To measure the I/O Latency of the Network RamDisk and compare it with the disk, we ran a microbenchmark program called lat_fs which is part of the HBench-OS Benchmark Suite . Lat_fs measures the latency of performing certain file system metadata operations, in particular file creates and deletes. We ran the benchmark both for 2000 file creations and deletions, with variable file size. The resulting graphs are depicted in Figures 8 and 9. We see that the latency advantage of the Network RamDisk makes the performance improvement for this benchmark very high. For example for 2000 file creations of 16 KBytes each, the creation time for each file on the magnetic disk is equal to 116.22 milliseconds (or 8.60 files per second), whereas on the Network RamDisk the creation time is 22.68 milliseconds (or 44.09 files per second). This is a 412% real time improvement for a 16 KByte file creation.
Figure 9: Comparison of the I/O Latency performance of Magnetic
Disk vs. Network RamDisk, using HBench-OS:
This test measures the latency of performing certain file
system metadata operations, in particular random file deletes.The
latency shown is the number of milliseconds (ms) per file
deletion for a total of 2000 on each of the devices.
The benchmark were executed from user level on the DEC-Alpha 3000 model 300
with 32MB of main memory running Digital Unix 4.0, and
compiled with the standard system C compiler (cc).
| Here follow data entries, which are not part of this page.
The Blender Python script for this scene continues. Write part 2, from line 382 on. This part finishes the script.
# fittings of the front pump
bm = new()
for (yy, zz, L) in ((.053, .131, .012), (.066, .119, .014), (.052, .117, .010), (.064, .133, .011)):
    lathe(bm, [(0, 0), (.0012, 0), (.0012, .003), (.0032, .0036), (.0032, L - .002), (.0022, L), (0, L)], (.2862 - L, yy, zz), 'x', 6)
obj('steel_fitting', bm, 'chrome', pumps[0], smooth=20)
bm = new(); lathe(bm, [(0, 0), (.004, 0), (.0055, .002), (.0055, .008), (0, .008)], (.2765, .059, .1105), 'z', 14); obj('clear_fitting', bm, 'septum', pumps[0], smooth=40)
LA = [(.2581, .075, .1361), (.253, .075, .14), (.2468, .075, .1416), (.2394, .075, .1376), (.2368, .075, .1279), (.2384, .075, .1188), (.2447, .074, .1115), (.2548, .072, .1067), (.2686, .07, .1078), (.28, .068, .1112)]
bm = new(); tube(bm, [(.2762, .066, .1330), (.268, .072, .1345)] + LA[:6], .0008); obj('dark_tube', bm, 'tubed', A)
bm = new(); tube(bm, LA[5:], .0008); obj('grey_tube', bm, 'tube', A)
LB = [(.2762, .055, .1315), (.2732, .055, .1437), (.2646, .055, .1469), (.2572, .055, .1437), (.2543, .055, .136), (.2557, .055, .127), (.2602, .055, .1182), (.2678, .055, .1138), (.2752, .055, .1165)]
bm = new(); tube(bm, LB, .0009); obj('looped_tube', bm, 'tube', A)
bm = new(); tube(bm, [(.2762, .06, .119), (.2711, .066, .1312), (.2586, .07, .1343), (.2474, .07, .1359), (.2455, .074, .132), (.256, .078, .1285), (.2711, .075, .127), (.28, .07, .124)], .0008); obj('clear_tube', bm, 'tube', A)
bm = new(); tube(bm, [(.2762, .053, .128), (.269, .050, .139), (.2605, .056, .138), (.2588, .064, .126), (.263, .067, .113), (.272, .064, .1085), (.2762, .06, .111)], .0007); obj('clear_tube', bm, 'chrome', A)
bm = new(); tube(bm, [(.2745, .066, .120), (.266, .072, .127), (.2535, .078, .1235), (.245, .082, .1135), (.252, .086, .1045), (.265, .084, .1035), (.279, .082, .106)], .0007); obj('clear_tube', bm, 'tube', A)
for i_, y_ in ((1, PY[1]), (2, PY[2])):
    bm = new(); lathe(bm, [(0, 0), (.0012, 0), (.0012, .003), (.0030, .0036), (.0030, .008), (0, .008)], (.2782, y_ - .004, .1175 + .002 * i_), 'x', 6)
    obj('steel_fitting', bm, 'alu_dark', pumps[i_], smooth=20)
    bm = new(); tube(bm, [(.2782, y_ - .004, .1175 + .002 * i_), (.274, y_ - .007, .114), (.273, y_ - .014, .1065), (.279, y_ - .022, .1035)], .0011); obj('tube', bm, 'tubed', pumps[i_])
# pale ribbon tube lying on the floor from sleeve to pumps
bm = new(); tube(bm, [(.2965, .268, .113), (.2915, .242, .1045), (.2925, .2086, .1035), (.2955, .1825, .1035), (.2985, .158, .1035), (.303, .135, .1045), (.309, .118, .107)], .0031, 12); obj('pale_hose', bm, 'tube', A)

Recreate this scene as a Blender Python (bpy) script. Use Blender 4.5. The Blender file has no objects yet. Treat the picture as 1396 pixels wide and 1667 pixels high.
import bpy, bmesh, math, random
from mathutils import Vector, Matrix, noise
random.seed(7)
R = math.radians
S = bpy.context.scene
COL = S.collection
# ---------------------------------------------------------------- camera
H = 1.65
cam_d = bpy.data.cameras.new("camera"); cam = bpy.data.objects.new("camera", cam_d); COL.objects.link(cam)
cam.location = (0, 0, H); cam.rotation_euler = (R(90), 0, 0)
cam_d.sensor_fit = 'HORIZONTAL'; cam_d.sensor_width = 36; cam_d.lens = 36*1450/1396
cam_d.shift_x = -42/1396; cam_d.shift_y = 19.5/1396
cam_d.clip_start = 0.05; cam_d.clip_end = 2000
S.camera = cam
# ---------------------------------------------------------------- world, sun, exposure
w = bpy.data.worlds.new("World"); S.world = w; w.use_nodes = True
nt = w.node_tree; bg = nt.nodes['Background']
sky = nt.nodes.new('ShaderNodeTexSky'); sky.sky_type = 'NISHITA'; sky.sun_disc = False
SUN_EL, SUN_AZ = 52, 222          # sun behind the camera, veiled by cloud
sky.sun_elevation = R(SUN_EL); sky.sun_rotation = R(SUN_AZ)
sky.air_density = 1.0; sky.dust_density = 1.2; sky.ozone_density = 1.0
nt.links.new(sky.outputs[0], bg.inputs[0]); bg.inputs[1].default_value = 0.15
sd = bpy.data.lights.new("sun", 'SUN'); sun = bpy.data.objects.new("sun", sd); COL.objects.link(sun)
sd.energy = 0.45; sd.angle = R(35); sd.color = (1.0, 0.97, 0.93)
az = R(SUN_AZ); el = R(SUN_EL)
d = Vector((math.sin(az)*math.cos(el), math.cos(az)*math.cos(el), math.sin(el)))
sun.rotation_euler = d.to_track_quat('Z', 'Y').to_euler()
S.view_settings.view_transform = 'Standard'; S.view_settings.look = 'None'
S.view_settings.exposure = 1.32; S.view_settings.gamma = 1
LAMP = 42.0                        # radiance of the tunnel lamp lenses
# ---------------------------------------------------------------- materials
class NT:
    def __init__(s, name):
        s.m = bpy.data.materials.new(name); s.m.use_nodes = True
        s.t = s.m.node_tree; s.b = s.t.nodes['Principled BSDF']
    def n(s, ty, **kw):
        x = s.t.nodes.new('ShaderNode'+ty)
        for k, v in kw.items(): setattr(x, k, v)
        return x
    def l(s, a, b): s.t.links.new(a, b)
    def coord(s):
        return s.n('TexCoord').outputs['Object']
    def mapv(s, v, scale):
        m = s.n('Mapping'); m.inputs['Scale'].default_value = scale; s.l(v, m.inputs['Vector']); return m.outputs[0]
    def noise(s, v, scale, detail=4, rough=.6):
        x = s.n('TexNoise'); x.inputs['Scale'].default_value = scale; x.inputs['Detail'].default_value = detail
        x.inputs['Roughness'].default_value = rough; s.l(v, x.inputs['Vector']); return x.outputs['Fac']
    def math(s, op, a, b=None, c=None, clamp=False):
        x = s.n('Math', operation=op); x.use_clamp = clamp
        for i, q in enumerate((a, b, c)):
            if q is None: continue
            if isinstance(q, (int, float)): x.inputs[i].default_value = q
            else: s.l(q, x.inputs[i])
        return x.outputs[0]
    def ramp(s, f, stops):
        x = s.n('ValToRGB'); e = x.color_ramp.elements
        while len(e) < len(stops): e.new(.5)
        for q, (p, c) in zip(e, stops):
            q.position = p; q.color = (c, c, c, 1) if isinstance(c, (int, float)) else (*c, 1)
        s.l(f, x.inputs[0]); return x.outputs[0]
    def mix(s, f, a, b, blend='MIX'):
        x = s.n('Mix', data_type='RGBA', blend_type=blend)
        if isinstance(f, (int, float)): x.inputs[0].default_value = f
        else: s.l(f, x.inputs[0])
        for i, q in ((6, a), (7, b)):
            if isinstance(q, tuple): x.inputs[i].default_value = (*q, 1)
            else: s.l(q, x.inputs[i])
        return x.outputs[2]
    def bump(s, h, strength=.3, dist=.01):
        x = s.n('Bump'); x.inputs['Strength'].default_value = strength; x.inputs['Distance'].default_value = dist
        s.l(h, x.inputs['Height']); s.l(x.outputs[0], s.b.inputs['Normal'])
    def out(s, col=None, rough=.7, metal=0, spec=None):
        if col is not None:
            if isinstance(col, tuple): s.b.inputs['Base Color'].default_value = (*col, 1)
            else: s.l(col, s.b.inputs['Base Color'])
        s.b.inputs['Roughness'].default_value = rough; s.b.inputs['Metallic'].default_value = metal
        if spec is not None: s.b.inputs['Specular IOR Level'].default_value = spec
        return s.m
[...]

The Network RamDisk used as servers two DEC-Alpha 3000
model 300 workstations, each with 32 MBytes of main memory.
Figure 10: Comparison of Sequential File I/O on
either the disk, or the Network RamDisk:
In this test we measured the performance of
Sequential File I/O, using a microbenchmark
called IOZONE, V2.01 by Bill Norcott. We see that
the use of remote memory results in significantly higher
sequential file I/O performance compared to the magnetic disk.
All benchmarks were run on a DEC-Alpha 3000 model 300 workstation,
under Digital Unix 4.0. The Network RamDisk used as servers two DEC-Alpha 3000
model 300 workstations, each with 32 MBytes of main memory.